Captive Customer, Captive Supplier – Captive Government?

The discussion and debate related to usage-based billing of broadband communications essentially comes down to one problem.  Residential customers in Canada for the most part are captive customer of one, two or three alternative service providers due to the nature of their connection from the residence to the network. What most people forget is those connections, whether they be twisted pair copper cables or coaxial CATV cables, were deployed under a regulated monopoly regime mandated and enforced by public policy.  When deregulation and competition was introduced into those sectors, the process did not include un-bundling that last mile link so that  open and vigorous competition could emerge for the demand of residential customers.
Published on February 6, 2011

The discussion and debate related to usage-based billing of broadband communications essentially comes down to one problem.  Residential customers in Canada for the most part are captive customer of one, two or three alternative service providers due to the nature of their connection from the residence to the network.

What most people forget is those connections, whether they be twisted pair copper cables or coaxial CATV cables, were deployed under a regulated monopoly regime mandated and enforced by public policy.  When deregulation and competition was introduced into those sectors, the process did not include un-bundling that last mile link so that  open and vigorous competition could emerge for the demand of residential customers.

The situation with producers in the oil sands is somewhat equivalent to the situation in the broadband market in that they are captive suppliers to the northern part of the US market.  Their inability to access alternative refinery markets in the southern US and Asia exposes them to market distorting efforts of activists seeking the erection of barriers to open trade in the some American markets.  While the proposed pipeline connections to the refinery markets in the southern states goes part way to removing the bottleneck, the long term solution also has to include the development of competing systems to ship product from two or more ports on the Pacific coast.  To ensure security of supply, no one route, transportation service provider, or port operator should have a strangle hold on the trade of the exported oil.
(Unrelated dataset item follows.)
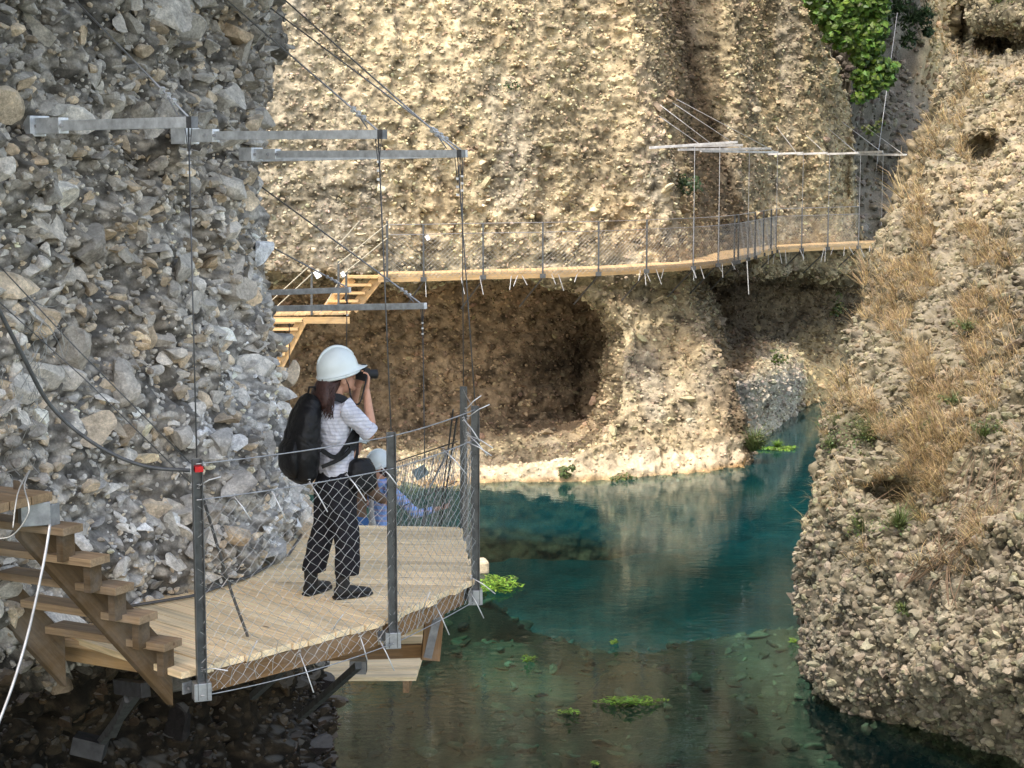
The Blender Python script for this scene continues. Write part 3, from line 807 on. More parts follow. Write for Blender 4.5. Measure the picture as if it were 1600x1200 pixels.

Effective competitive markets for the production of oil sands ideally should combine demand from local refineries on the prairies, export customers across the entire continental USA market, and Asian customer who can select which among alternative ports and transportation options.   The key public policy challenge is to figure out how to create that competitive market environment over time.

The rail sector is another business that contains a bottleneck that creates a situation of “captive shippers” of bulk commodity products.  While discussions continue in Canada about the details of revenue caps and definition of service quality indicators, it is interesting that other countries such as Germany and Australia have moved beyond direct regulation of the market to intervening in the market to create more vigorous competition and choice.

The current business risk faced by potash exporters due to the threat of a strike illuminates a problem in our rail and port system’s operating model.  Why should one operator or one union within one operator be empowered to hold billions of dollars of trade hostage?  Is it possible for the government to move beyond stop-gap measures such as issuing back-to-work legislation or complex regulatory procedures to fostering the establishment of a competitive market structure and system that eliminates those points of disruption?

In an ideal world, the federal government would move beyond short-term firefighting actions such as setting aside decisions of the CRTC. lobbying USA politicians to overturn trade distorting policies, or passing back-to-work legislation by systematically creating the conditions that foster more open, dynamic, and vigorous competition in Canada.  It a certainty that strong vested interest such as unions or management of former government-mandated monopoly operators will object to this type of policy action, but at the end of the day, consumers, commodity producers and the entire country would be better off.  It is time for the federal government to move beyond being a captive government which is forced to react to the manipulative actions of vested interests.  It is time to pursue a pro-competition policy that maximizes the economic benefits for all Canadians.